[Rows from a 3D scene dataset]
■ ■ ■
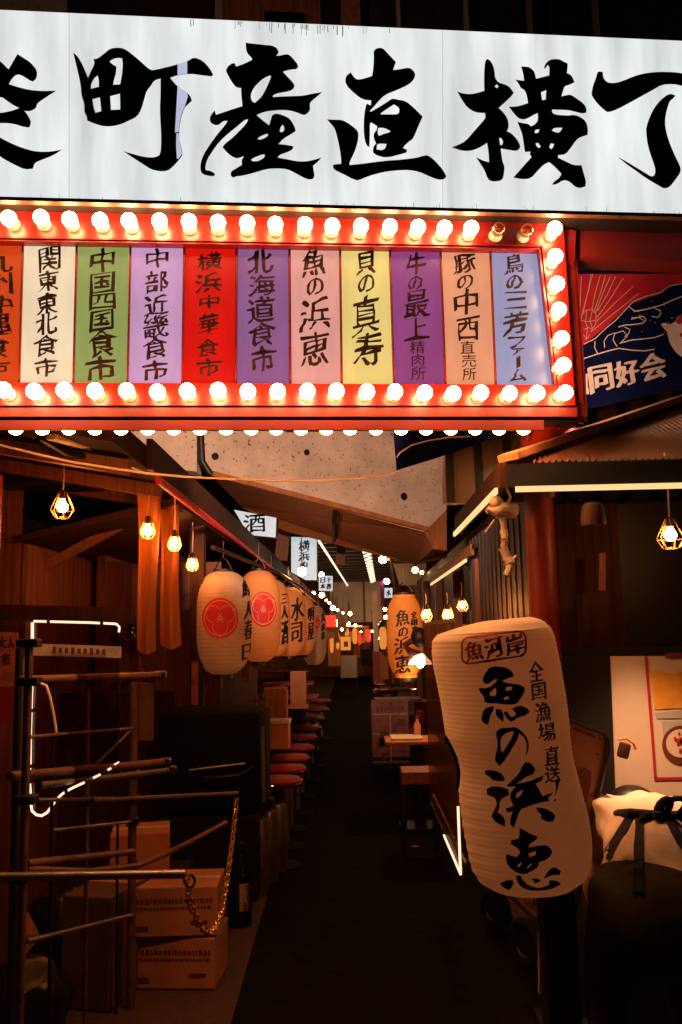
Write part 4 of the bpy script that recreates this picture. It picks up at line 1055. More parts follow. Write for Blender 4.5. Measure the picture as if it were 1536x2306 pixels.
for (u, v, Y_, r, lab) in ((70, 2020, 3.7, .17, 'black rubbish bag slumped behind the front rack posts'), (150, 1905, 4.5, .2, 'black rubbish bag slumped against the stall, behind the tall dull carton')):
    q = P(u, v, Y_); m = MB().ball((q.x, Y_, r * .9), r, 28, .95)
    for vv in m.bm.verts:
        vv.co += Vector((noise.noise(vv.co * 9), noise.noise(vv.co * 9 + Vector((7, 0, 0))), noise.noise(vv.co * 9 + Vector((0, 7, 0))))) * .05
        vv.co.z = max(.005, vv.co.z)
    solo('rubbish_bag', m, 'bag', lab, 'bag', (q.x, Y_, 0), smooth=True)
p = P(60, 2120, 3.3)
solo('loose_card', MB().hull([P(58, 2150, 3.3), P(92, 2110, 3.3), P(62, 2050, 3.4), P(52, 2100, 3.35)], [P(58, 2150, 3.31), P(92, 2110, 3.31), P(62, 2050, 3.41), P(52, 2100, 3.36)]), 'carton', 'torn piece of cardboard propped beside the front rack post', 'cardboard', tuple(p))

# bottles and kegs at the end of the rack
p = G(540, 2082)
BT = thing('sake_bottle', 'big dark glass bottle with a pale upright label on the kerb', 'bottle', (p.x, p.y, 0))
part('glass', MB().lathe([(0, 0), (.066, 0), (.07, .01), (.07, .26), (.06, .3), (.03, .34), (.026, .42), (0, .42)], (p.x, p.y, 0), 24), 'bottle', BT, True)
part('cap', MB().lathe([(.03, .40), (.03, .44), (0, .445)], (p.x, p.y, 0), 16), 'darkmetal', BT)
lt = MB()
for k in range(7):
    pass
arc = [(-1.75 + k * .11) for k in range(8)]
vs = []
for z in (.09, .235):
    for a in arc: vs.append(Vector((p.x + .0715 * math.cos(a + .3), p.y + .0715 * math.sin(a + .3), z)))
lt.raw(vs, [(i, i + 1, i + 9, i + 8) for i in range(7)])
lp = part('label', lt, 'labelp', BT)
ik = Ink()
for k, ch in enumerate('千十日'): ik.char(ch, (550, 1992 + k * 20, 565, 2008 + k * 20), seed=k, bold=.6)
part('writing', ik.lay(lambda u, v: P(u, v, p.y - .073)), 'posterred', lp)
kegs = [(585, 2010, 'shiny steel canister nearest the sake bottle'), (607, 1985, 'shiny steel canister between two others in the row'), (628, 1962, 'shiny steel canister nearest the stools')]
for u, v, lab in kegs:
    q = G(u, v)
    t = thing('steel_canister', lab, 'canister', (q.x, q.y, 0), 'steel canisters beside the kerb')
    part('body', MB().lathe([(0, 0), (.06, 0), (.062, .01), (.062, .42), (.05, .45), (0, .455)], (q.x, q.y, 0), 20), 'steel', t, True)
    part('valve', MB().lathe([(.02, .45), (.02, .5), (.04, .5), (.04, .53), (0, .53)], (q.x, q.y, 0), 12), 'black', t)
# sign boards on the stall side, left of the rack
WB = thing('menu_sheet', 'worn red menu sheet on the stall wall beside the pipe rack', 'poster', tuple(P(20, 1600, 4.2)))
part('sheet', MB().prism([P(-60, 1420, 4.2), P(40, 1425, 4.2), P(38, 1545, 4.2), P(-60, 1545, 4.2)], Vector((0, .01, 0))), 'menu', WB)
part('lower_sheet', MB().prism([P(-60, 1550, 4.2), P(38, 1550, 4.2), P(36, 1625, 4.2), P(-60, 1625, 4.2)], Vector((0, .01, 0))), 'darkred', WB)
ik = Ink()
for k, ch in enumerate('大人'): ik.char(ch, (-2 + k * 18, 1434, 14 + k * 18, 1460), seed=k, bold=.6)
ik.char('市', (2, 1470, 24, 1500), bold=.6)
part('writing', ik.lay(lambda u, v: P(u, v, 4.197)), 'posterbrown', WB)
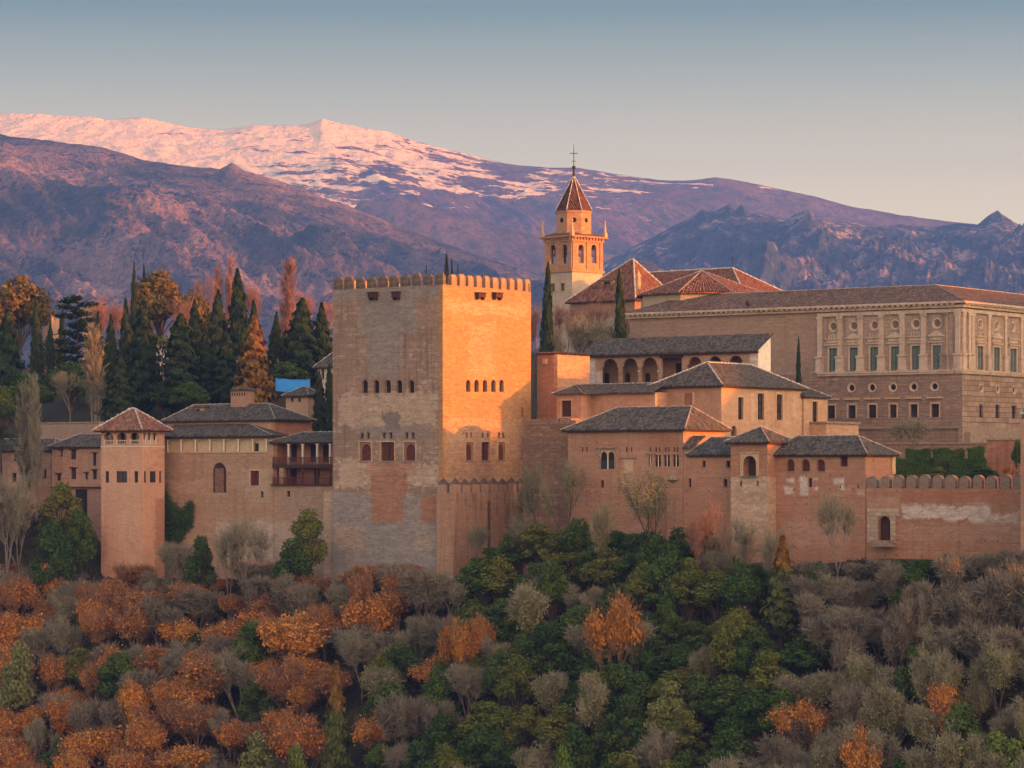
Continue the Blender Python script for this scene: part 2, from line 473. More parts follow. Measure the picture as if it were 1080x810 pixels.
■ ■ ■
→ **Exercise aim**: Look through the entries and return every line where "part" appears.

→ **Exercise response**:
Write part 4 of the bpy script that recreates this picture. It picks up at line 1055. More parts follow. Write for Blender 4.5. Measure the picture as if it were 1536x2306 pixels.
part('glass', MB().lathe([(0, 0), (.066, 0), (.07, .01), (.07, .26), (.06, .3), (.03, .34), (.026, .42), (0, .42)], (p.x, p.y, 0), 24), 'bottle', BT, True)
part('cap', MB().lathe([(.03, .40), (.03, .44), (0, .445)], (p.x, p.y, 0), 16), 'darkmetal', BT)
lp = part('label', lt, 'labelp', BT)
part('writing', ik.lay(lambda u, v: P(u, v, p.y - .073)), 'posterred', lp)
    part('body', MB().lathe([(0, 0), (.06, 0), (.062, .01), (.062, .42), (.05, .45), (0, .455)], (q.x, q.y, 0), 20), 'steel', t, True)
    part('valve', MB().lathe([(.02, .45), (.02, .5), (.04, .5), (.04, .53), (0, .53)], (q.x, q.y, 0), 12), 'black', t)
part('sheet', MB().prism([P(-60, 1420, 4.2), P(40, 1425, 4.2), P(38, 1545, 4.2), P(-60, 1545, 4.2)], Vector((0, .01, 0))), 'menu', WB)
part('lower_sheet', MB().prism([P(-60, 1550, 4.2), P(38, 1550, 4.2), P(36, 1625, 4.2), P(-60, 1625, 4.2)], Vector((0, .01, 0))), 'darkred', WB)
part('writing', ik.lay(lambda u, v: P(u, v, 4.197)), 'posterbrown', WB)
Continue the Blender Python script for this scene: part 2, from line 473. More parts follow. Measure the picture as if it were 1080x810 pixels.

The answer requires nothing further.